I made more pieces of recovery work today, and wrote tests for them. I got a little excited about the whole test thing, and dumped some bugs on our intrepid QA lead about getting even more tests working.
Another in-class driving lesson today, and it was everything I had feared. The topic of this lesson was dealing with adverse conditions, including driver impairment, which of course requires amateurish video telling us all about how wonderful some random victim of drunk driving was. One of the videos was about — though we didn’t learn this until after the segment ended and the instructor told us — someone who was hit by a car while playing chicken. I’m not sure what the lesson for us is there, unless the lessons are supposed to cover a much broader range of common sense than I had previously suspected. Maybe we’re supposed to take away the fact that people can do crazy things on highways, but in that case it might have been good to a) hear from the driver, and not just the girl’s classmates, and b) tell us that in the video. Lunacy. I think the whole notion that anyone paying a thousand dollars to learn to drive, in the year 2003, needs to be told that drinking and driving can kill people belies a fundamental lack of respect for the customer’s time. I’m sure there’s some provincial requirement that we be shown a certain number of tragic yearbook photos, though, so it’s probably not all YD’s fault.

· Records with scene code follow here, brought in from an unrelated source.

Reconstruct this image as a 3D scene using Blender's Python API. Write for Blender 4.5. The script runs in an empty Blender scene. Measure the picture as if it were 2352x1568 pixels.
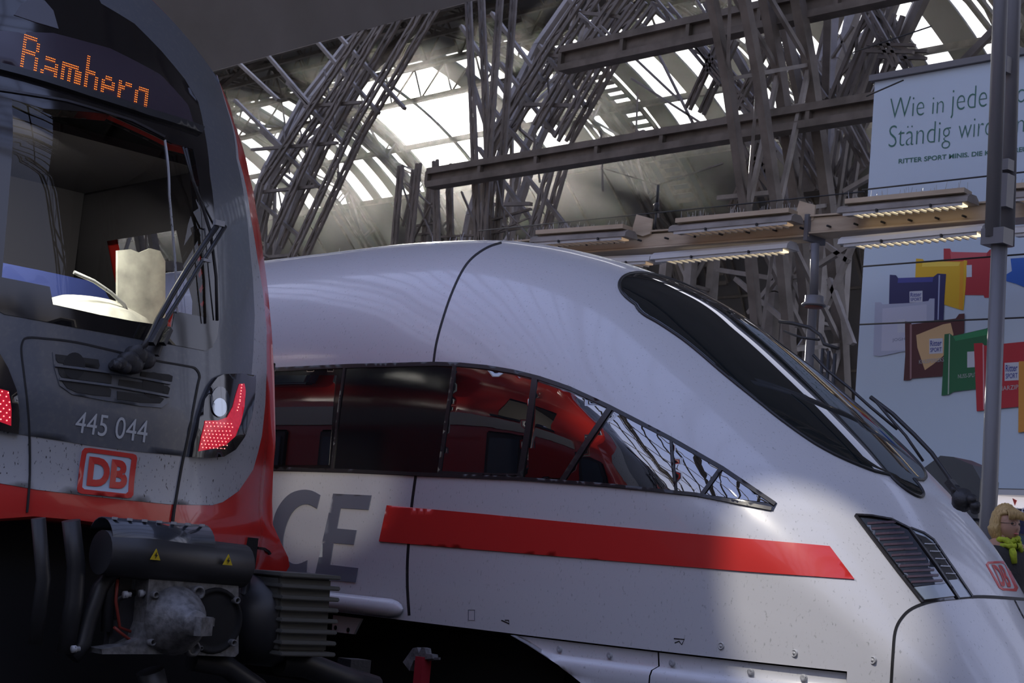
import bpy, bmesh, math, random
import numpy as np
from mathutils import Vector, Matrix
from mathutils.bvhtree import BVHTree
from mathutils.geometry import delaunay_2d_cdt
random.seed(7)
C = bpy.context.scene.collection
# ---------------------------------------------------------------- camera (image taken as 2352 x 1568)
FP = 4000.0; CX, CY = 1176.0, 784.0
ROLL = math.atan(.09); PITCH = math.radians(7.741927); AZ = math.radians(42.61181)
CAM = Vector((0, 0, .8))
_f = Vector((-math.cos(AZ), math.sin(AZ), 0)); _up = Vector((0, 0, 1)); _r = _f.cross(_up)
FW = _f*math.cos(PITCH) + _up*math.sin(PITCH); _u = _r.cross(FW)
RT = _r*math.cos(ROLL) + _u*math.sin(ROLL); UP = _u*math.cos(ROLL) - _r*math.sin(ROLL)
cd = bpy.data.cameras.new('camera'); cam = bpy.data.objects.new('camera', cd); C.objects.link(cam)
cd.sensor_width = 36; cd.lens = 36*FP/2352; cd.clip_end = 500; cd.clip_start = .05
M4 = Matrix((RT, UP, -FW)).transposed().to_4x4(); M4.translation = CAM
cam.matrix_world = M4
cd.dof.use_dof = True; cd.dof.focus_distance = 10.6; cd.dof.aperture_fstop = 9
bpy.context.scene.camera = cam
# ---------------------------------------------------------------- world, sun, exposure
SUND = Vector((-.7516, .6085, .2547)).normalized()
w = bpy.data.worlds.new('sky'); bpy.context.scene.world = w; w.use_nodes = True
nt = w.node_tree; N = nt.nodes; L = nt.links; N.clear()
out = N.new('ShaderNodeOutputWorld'); bg = N.new('ShaderNodeBackground'); L.new(bg.outputs[0], out.inputs[0])
tc = N.new('ShaderNodeTexCoord')
dot = N.new('ShaderNodeVectorMath'); dot.operation = 'DOT_PRODUCT'; L.new(tc.outputs['Generated'], dot.inputs[0]); dot.inputs[1].default_value = SUND
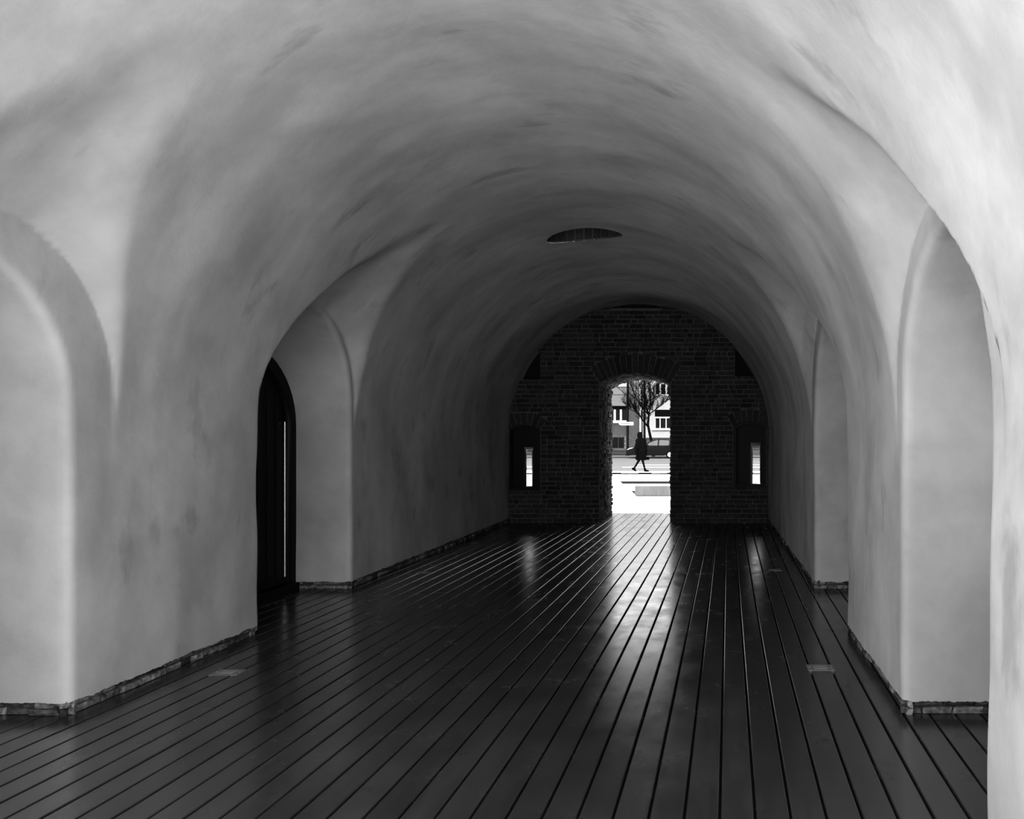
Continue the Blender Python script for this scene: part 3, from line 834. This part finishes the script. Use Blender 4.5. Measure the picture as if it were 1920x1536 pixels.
ed = [e for e in bm.edges if (e in fa.edges or e in fb.edges) and all(v.co.z > .5 for v in e.verts)]
bmesh.ops.bevel(bm, geom=ed, offset=.07, segments=3, profile=.6, affect='EDGES')
bmesh.ops.recalc_face_normals(bm, faces=bm.faces[:])
for v in bm.verts:                               # nose and tail narrow in plan
    k = max(0, .9 - v.co.x) / .9; k2 = max(0, v.co.x - 3.4) / .7
    v.co.y *= 1 - .14 * k * k - .10 * k2 * k2
me = bpy.data.meshes.new('bodywork'); bm.to_mesh(me); bm.free(); me.materials.append(M['carpaint'])
me.polygons.foreach_set('use_smooth', [True] * len(me.polygons)); me.set_sharp_from_angle(angle=math.radians(35))
link(bpy.data.objects.new('bodywork', me), car)
roofp = [(1.22, .95), (1.55, 1.13), (1.95, 1.325), (2.25, 1.42), (2.65, 1.46), (3.05, 1.445), (3.40, 1.39), (3.68, 1.25), (3.92, .99)]
def yy_(z): return .80 - .28 * max(0, (z - .95))
mb = MB()
for s in (-1, 1):
    mb.tube([(x, s * (yy_(z) - .01), z) for x, z in roofp], [.045] * 3 + [.04] * 4 + [.05, .06], 8)
    mb.tube([(2.45, s * yy_(1.0), .98), (2.5, s * yy_(1.42), 1.43)], .05, 8)
    mb.tube([(3.30, s * yy_(1.0), .98), (3.38, s * yy_(1.38), 1.38)], .05, 8)
mb.build('pillar', M['carpaint'], car, True)
mb = MB(); V = []; st = roofp[2:8]
for x, z in st:
    for j in range(7):
        u = -1 + j / 3; V.append((x, u * (yy_(z) - .01), z + .03 + .035 * (1 - u * u)))
F = [(i * 7 + j, (i + 1) * 7 + j, (i + 1) * 7 + j + 1, i * 7 + j + 1) for i in range(len(st) - 1) for j in range(6)]
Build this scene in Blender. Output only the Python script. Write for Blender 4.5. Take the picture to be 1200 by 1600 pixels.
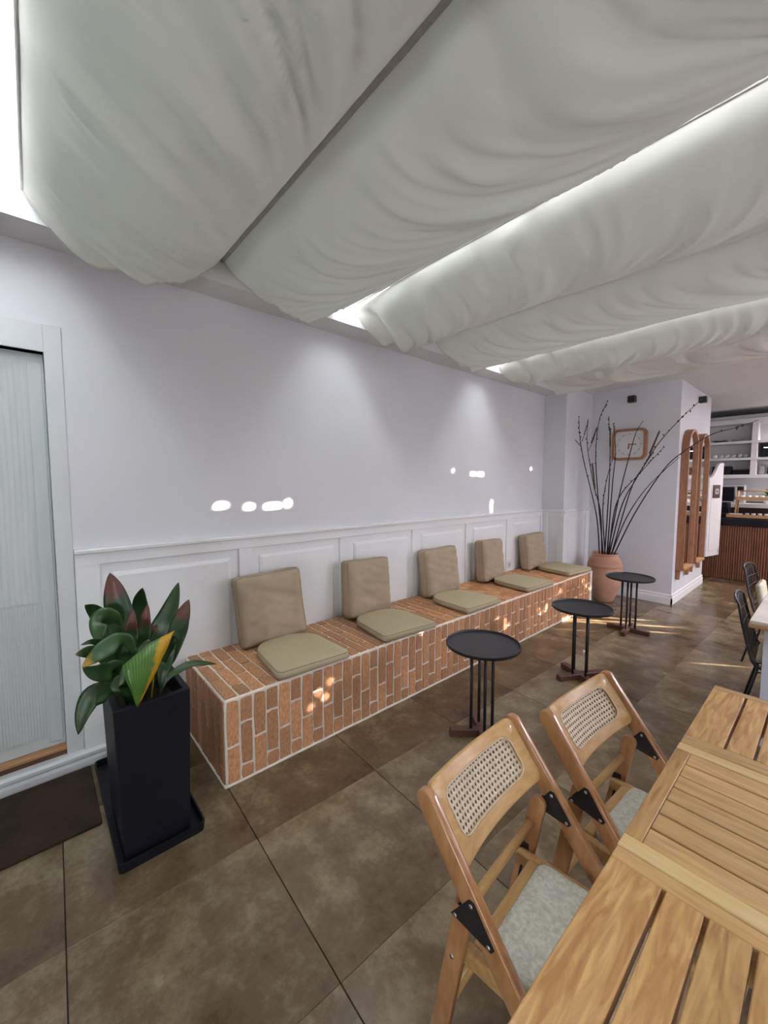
import bpy, bmesh, math, random
from mathutils import Vector, Matrix, noise
random.seed(7)
R = math.radians
for o in list(bpy.data.objects):
    bpy.data.objects.remove(o)
scene = bpy.context.scene
COL = scene.collection

# ------------------------------------------------------------------ camera
# left wall is the plane x = 0, y runs along it into the room, z is up (metres)
YAW, PITCH = R(48.6), R(-4.15)
fw = Vector((-math.sin(YAW) * math.cos(PITCH), math.cos(YAW) * math.cos(PITCH), math.sin(PITCH)))
rt = Vector((math.cos(YAW), math.sin(YAW), 0))
up = rt.cross(fw)
cam_d = bpy.data.cameras.new('camera')
cam = bpy.data.objects.new('camera', cam_d)
COL.objects.link(cam)
m = Matrix((rt, up, -fw)).transposed().to_4x4()
m.translation = Vector((2.68, 0.0, 1.55))
cam.matrix_world = m
cam_d.sensor_fit = 'HORIZONTAL'
cam_d.sensor_width = 36.0
cam_d.lens = 36.0 * 625.0 / 1200.0
cam_d.clip_start = 0.02
scene.camera = cam

# ------------------------------------------------------------------ world, sun, exposure
world = bpy.data.worlds.new('world')
scene.world = world
world.use_nodes = True
wb = world.node_tree.nodes['Background']
wb.inputs['Color'].default_value = (0.89, 0.95, 0.98, 1)
wb.inputs['Strength'].default_value = 25.0

SUN = Vector((0.80, 0.60, 0.165)).normalized()          # towards the sun
sd = bpy.data.lights.new('sun', 'SUN')
sd.energy = 160.0
sd.angle = R(0.53)
sd.color = (1.0, 0.86, 0.76)
so = bpy.data.objects.new('sun', sd)
COL.objects.link(so)
so.rotation_euler = SUN.to_track_quat('Z', 'Y').to_euler()
so.location = (12, 6, 6)


def portal(name, loc, rot, sx, sy):
    d = bpy.data.lights.new(name, 'AREA')
    d.shape = 'RECTANGLE'
    d.size, d.size_y = sx, sy
    d.cycles.is_portal = True
    o = bpy.data.objects.new(name, d)
    COL.objects.link(o)
    o.location = loc
    o.rotation_euler = rot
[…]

We did spend some time on the notion of personal responsibility, though, which was unexpected and rather refreshing. Weather doesn’t make cars go out of control, and cars don’t cause cars to go out of control: inappropriate driving causes cars to go out of control. It is very difficult to end up killing yourself or someone else in a parked car, so make sure you know what you’re doing, and be very conservative about your choices, if you decide to take a large, heavy, dangerous vehicle out of that quiescent state. (If I ever end up in an accident and blame the weather or the car — even tire blowouts — please come to my house and read me this entry until I regain my senses. Thank you.)
At least all the silly “hey kids, don’t drink and drive” video time gave me a chance to design some solutions to the recovery problems that I came across today. Of course, I could have done that at home, without paying someone for the pleasure, but I’m not bitter or anything.